- **What you are asked to do**: Copy every line of the following data that includes the string "picture".

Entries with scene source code
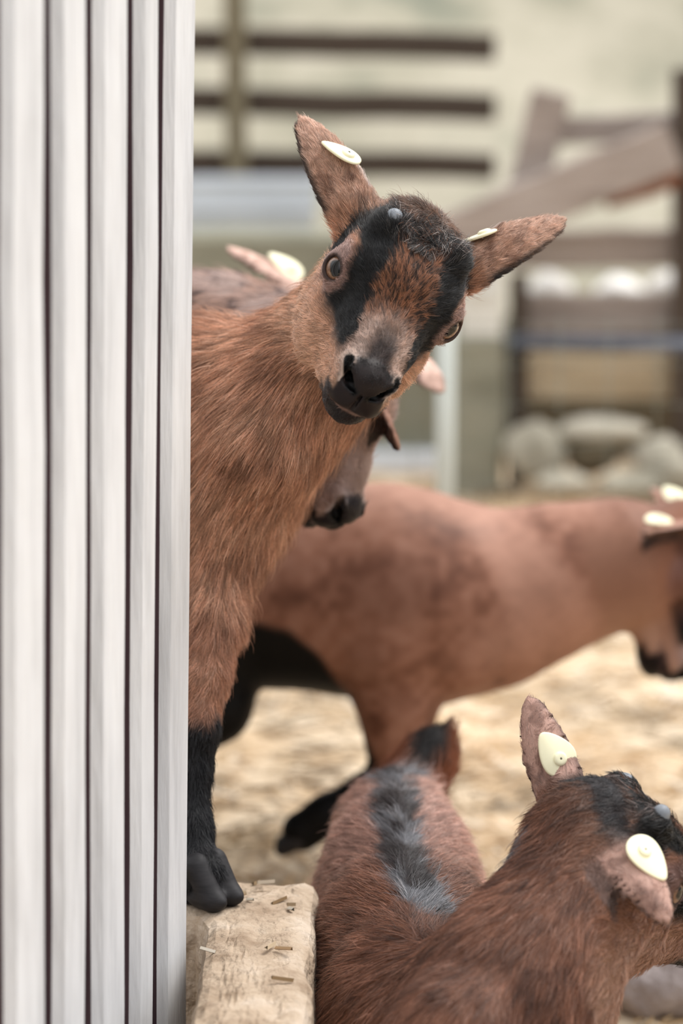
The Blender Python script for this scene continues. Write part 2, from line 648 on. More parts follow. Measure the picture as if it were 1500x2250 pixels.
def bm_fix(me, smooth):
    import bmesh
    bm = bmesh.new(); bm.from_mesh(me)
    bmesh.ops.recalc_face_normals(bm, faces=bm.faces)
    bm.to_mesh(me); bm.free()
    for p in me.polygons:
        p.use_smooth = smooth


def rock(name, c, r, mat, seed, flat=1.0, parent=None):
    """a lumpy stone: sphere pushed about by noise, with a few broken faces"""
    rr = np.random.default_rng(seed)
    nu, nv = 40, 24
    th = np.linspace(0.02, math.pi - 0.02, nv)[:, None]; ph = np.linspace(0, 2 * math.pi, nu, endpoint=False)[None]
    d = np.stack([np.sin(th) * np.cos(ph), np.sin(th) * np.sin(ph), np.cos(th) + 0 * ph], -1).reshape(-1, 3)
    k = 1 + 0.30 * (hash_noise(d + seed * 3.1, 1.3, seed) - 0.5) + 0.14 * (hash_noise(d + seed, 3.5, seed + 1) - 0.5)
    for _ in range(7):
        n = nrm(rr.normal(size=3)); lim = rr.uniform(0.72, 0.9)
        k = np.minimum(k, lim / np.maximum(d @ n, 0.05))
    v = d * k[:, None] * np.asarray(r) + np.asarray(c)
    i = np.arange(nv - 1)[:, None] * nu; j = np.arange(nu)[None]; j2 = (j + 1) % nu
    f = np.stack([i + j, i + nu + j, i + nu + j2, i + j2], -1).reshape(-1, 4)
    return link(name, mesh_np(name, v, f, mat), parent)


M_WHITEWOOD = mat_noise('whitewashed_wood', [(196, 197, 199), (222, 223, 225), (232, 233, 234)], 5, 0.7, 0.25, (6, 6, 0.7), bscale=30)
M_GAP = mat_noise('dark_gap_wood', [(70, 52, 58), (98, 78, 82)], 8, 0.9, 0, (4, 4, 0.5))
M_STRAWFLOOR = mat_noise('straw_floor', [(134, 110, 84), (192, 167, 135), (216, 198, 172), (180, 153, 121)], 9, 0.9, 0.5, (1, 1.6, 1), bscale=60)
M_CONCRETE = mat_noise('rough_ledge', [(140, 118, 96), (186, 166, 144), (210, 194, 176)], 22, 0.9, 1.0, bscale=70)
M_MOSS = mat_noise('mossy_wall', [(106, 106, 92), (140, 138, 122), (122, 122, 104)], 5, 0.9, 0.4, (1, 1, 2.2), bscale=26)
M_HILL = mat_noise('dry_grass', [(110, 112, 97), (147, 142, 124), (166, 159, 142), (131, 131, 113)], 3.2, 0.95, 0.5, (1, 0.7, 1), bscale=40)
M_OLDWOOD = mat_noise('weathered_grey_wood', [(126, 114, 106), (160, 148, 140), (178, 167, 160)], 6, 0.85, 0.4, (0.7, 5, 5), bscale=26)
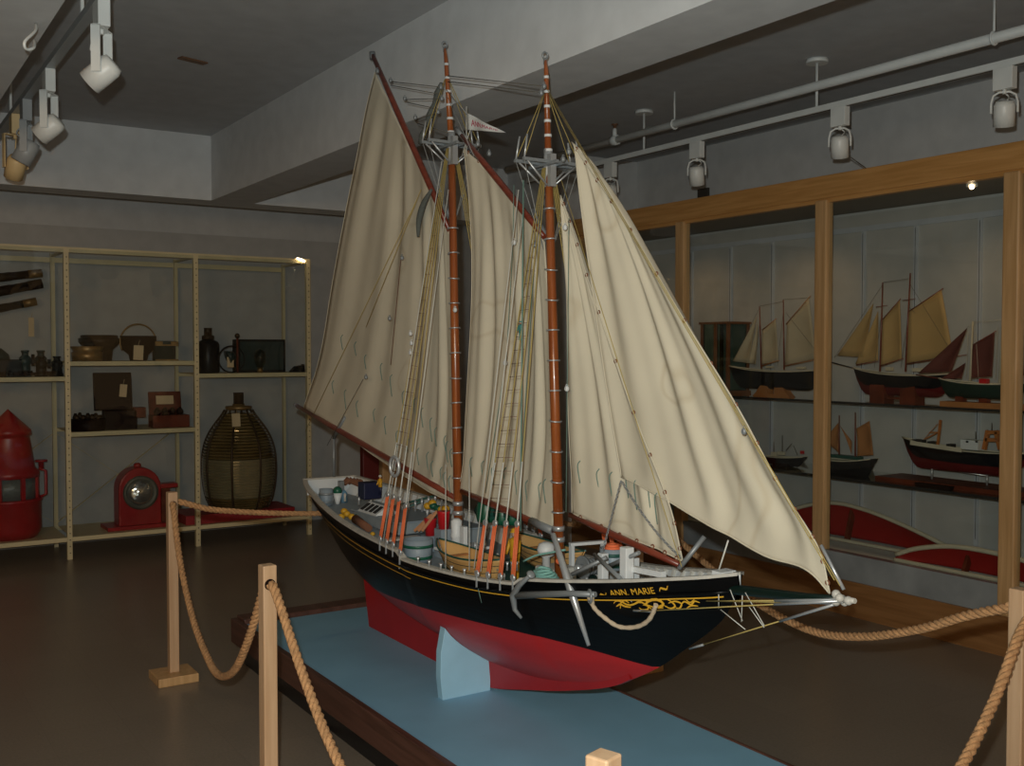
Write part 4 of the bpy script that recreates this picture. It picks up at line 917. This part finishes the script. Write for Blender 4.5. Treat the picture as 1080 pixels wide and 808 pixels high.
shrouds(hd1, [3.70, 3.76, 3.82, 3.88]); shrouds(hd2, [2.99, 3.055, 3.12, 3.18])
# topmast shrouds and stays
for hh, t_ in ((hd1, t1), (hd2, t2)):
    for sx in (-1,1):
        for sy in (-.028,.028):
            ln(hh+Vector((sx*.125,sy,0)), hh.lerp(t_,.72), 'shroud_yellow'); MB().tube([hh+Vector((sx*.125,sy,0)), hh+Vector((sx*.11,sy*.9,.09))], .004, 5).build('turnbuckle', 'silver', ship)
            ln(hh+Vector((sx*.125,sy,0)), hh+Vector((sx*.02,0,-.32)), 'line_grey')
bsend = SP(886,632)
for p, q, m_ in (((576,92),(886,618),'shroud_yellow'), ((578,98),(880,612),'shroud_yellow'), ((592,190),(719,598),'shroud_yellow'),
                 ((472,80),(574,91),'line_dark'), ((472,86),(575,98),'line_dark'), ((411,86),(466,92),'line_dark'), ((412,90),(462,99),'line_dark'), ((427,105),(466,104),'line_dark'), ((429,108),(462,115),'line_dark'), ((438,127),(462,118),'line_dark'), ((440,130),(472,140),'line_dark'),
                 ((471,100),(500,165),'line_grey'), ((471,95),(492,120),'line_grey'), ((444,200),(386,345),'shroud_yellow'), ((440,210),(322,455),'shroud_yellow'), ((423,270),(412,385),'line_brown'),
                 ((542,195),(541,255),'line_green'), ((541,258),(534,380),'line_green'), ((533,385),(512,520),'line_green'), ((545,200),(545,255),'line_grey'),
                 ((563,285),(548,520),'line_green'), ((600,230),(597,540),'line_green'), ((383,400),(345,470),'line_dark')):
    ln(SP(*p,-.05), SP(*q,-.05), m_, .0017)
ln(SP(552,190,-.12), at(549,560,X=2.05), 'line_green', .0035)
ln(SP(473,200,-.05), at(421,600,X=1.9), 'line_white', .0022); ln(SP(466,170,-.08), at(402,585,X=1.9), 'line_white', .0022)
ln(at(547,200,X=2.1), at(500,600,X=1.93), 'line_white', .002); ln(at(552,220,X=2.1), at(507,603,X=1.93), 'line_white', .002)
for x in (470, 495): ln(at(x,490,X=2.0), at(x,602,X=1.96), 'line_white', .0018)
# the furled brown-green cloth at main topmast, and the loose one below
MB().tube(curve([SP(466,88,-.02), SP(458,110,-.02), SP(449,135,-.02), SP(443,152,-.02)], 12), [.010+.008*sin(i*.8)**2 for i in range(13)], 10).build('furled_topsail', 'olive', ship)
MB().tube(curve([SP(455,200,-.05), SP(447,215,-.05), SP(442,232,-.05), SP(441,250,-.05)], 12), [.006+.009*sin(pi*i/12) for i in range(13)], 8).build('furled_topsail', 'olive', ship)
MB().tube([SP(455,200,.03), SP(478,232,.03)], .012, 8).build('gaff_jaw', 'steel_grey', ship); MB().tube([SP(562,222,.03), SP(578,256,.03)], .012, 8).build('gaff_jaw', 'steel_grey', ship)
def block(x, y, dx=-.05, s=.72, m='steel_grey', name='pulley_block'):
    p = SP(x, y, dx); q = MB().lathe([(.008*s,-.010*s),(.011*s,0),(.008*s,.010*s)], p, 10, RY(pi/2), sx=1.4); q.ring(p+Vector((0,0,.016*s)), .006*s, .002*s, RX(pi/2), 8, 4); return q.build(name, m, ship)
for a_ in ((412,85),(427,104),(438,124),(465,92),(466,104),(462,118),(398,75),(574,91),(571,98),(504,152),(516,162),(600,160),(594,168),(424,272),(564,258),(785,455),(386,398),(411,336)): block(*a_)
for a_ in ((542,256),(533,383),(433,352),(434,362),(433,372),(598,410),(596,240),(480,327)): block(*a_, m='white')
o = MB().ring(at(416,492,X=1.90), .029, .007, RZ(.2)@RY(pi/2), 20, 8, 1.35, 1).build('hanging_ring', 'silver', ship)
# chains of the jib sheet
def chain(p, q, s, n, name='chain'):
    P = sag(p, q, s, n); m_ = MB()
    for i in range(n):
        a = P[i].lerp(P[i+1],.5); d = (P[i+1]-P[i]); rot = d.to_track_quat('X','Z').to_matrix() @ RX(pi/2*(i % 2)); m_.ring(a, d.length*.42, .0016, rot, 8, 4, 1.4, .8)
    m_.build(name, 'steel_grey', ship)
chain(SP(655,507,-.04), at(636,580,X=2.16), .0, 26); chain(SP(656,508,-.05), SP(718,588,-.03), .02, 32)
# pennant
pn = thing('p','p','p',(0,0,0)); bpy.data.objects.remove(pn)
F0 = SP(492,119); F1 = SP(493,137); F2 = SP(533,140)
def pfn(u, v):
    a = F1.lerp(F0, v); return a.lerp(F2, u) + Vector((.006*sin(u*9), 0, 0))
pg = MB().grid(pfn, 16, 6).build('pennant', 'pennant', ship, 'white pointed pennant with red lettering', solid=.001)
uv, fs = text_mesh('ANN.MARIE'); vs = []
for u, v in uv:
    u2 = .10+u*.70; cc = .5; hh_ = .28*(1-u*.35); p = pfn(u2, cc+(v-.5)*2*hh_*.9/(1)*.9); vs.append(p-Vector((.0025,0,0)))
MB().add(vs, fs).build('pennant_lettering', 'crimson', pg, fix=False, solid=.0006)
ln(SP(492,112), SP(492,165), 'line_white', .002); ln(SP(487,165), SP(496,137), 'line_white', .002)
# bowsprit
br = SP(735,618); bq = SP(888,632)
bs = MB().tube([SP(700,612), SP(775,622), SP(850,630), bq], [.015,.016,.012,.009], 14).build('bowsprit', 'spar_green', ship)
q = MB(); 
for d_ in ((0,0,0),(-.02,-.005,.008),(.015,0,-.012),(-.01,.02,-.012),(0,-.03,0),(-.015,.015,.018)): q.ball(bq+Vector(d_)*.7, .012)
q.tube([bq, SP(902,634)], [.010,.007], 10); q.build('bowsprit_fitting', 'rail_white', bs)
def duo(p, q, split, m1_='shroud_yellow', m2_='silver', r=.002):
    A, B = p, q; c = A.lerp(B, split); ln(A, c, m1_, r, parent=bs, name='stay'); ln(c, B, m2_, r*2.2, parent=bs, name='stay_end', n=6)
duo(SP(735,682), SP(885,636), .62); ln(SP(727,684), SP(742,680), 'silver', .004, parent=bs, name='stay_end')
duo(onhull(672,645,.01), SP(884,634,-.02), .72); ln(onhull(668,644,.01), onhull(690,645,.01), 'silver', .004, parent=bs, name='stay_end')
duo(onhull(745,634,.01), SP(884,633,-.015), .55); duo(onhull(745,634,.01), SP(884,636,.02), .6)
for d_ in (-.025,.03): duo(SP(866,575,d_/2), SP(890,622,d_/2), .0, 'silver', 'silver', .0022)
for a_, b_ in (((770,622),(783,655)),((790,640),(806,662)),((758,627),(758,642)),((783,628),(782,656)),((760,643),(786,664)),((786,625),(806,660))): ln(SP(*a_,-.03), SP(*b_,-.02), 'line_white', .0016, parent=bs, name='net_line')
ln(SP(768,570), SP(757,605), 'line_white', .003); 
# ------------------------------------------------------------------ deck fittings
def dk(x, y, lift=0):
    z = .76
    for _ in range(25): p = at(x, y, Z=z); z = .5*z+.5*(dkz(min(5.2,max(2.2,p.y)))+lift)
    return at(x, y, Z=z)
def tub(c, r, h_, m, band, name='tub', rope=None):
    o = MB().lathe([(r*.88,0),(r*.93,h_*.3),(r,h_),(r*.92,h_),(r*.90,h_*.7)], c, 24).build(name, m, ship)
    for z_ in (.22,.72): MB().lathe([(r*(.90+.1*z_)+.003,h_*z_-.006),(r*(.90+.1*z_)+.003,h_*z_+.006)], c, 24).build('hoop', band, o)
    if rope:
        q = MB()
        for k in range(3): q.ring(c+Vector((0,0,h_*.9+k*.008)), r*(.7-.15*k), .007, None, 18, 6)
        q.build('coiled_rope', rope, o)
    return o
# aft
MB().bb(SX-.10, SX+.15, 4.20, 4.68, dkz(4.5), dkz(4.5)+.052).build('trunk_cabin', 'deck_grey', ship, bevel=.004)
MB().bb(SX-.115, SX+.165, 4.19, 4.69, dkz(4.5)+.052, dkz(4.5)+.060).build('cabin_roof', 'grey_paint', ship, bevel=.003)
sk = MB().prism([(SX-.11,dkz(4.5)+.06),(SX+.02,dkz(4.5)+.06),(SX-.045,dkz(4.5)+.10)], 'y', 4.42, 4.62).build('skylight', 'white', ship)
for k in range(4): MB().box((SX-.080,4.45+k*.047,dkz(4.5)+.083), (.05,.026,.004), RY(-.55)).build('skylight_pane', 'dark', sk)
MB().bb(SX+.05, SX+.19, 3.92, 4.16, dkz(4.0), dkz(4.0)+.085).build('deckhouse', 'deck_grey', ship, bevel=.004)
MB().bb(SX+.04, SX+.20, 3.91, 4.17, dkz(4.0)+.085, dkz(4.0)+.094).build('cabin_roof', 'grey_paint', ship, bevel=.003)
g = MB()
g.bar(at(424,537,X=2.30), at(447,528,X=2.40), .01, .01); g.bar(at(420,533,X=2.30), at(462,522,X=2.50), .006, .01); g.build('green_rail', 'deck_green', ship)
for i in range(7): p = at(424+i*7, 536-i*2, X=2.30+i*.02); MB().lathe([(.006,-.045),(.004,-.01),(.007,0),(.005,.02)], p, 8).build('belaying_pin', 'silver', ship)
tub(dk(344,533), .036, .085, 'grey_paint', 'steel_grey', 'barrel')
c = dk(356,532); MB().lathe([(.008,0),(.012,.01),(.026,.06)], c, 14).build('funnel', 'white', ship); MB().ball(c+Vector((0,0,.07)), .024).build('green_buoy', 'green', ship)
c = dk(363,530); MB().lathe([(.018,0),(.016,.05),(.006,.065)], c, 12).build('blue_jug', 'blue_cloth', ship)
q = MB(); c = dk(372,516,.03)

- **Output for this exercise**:
The Blender Python script for this scene continues. Write part 2, from line 648 on. More parts follow. Measure the picture as if it were 1500x2250 pixels.
Write part 4 of the bpy script that recreates this picture. It picks up at line 917. This part finishes the script. Write for Blender 4.5. Treat the picture as 1080 pixels wide and 808 pixels high.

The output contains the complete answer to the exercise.